> _Given exercise_
Take all the material and copy it exactly.

> _Source data_

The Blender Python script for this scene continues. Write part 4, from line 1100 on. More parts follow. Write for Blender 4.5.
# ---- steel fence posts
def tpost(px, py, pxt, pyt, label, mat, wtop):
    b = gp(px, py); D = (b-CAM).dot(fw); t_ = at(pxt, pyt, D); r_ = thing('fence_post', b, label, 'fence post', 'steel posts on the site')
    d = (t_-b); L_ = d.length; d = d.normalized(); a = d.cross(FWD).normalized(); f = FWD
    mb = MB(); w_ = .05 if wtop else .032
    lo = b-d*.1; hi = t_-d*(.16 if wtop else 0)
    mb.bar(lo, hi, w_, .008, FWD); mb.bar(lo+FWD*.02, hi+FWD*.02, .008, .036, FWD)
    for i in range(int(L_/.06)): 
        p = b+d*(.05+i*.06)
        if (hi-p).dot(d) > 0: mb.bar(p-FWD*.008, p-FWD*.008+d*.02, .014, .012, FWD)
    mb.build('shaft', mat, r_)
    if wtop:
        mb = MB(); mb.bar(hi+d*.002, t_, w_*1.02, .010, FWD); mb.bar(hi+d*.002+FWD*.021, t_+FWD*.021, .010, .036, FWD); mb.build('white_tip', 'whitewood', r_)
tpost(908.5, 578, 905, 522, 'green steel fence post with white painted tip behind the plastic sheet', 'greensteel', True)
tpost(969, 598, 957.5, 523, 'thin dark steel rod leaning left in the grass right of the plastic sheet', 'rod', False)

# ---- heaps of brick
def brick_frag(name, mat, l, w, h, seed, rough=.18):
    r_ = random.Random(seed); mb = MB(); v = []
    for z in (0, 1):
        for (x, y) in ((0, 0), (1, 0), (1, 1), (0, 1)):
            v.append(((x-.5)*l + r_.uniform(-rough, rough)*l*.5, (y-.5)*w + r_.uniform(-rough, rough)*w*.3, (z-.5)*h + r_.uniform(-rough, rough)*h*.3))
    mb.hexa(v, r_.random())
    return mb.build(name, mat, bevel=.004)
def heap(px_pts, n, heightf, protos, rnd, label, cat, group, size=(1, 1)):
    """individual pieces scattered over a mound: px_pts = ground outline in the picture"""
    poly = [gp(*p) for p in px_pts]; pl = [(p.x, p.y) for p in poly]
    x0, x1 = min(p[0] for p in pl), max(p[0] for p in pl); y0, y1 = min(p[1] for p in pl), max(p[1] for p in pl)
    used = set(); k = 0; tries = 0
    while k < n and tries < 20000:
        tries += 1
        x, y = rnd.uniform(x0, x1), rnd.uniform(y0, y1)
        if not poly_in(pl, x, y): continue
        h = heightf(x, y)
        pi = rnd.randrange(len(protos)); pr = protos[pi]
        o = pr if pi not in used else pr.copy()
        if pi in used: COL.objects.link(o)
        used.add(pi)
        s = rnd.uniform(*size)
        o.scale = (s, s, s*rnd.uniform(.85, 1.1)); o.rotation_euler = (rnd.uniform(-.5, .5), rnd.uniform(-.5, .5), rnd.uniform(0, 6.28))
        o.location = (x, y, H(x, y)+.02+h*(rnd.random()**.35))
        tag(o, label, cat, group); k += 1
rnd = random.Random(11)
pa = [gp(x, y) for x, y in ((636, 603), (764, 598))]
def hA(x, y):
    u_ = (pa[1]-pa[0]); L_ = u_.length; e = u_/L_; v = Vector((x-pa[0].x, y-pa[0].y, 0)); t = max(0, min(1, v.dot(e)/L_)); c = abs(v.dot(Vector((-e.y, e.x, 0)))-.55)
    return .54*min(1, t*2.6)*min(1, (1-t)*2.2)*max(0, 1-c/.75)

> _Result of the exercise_
The Blender Python script for this scene continues. Write part 4, from line 1100 on. More parts follow. Write for Blender 4.5.
# ---- steel fence posts
def tpost(px, py, pxt, pyt, label, mat, wtop):
    b = gp(px, py); D = (b-CAM).dot(fw); t_ = at(pxt, pyt, D); r_ = thing('fence_post', b, label, 'fence post', 'steel posts on the site')
    d = (t_-b); L_ = d.length; d = d.normalized(); a = d.cross(FWD).normalized(); f = FWD
    mb = MB(); w_ = .05 if wtop else .032
    lo = b-d*.1; hi = t_-d*(.16 if wtop else 0)
    mb.bar(lo, hi, w_, .008, FWD); mb.bar(lo+FWD*.02, hi+FWD*.02, .008, .036, FWD)
    for i in range(int(L_/.06)): 
        p = b+d*(.05+i*.06)
        if (hi-p).dot(d) > 0: mb.bar(p-FWD*.008, p-FWD*.008+d*.02, .014, .012, FWD)
    mb.build('shaft', mat, r_)
    if wtop:
        mb = MB(); mb.bar(hi+d*.002, t_, w_*1.02, .010, FWD); mb.bar(hi+d*.002+FWD*.021, t_+FWD*.021, .010, .036, FWD); mb.build('white_tip', 'whitewood', r_)
tpost(908.5, 578, 905, 522, 'green steel fence post with white painted tip behind the plastic sheet', 'greensteel', True)
tpost(969, 598, 957.5, 523, 'thin dark steel rod leaning left in the grass right of the plastic sheet', 'rod', False)

# ---- heaps of brick
def brick_frag(name, mat, l, w, h, seed, rough=.18):
    r_ = random.Random(seed); mb = MB(); v = []
    for z in (0, 1):
        for (x, y) in ((0, 0), (1, 0), (1, 1), (0, 1)):
            v.append(((x-.5)*l + r_.uniform(-rough, rough)*l*.5, (y-.5)*w + r_.uniform(-rough, rough)*w*.3, (z-.5)*h + r_.uniform(-rough, rough)*h*.3))
    mb.hexa(v, r_.random())
    return mb.build(name, mat, bevel=.004)
def heap(px_pts, n, heightf, protos, rnd, label, cat, group, size=(1, 1)):
    """individual pieces scattered over a mound: px_pts = ground outline in the picture"""
    poly = [gp(*p) for p in px_pts]; pl = [(p.x, p.y) for p in poly]
    x0, x1 = min(p[0] for p in pl), max(p[0] for p in pl); y0, y1 = min(p[1] for p in pl), max(p[1] for p in pl)
    used = set(); k = 0; tries = 0
    while k < n and tries < 20000:
        tries += 1
        x, y = rnd.uniform(x0, x1), rnd.uniform(y0, y1)
        if not poly_in(pl, x, y): continue
        h = heightf(x, y)
        pi = rnd.randrange(len(protos)); pr = protos[pi]
        o = pr if pi not in used else pr.copy()
        if pi in used: COL.objects.link(o)
        used.add(pi)
        s = rnd.uniform(*size)
        o.scale = (s, s, s*rnd.uniform(.85, 1.1)); o.rotation_euler = (rnd.uniform(-.5, .5), rnd.uniform(-.5, .5), rnd.uniform(0, 6.28))
        o.location = (x, y, H(x, y)+.02+h*(rnd.random()**.35))
        tag(o, label, cat, group); k += 1
rnd = random.Random(11)
pa = [gp(x, y) for x, y in ((636, 603), (764, 598))]
def hA(x, y):
    u_ = (pa[1]-pa[0]); L_ = u_.length; e = u_/L_; v = Vector((x-pa[0].x, y-pa[0].y, 0)); t = max(0, min(1, v.dot(e)/L_)); c = abs(v.dot(Vector((-e.y, e.x, 0)))-.55)
    return .54*min(1, t*2.6)*min(1, (1-t)*2.2)*max(0, 1-c/.75)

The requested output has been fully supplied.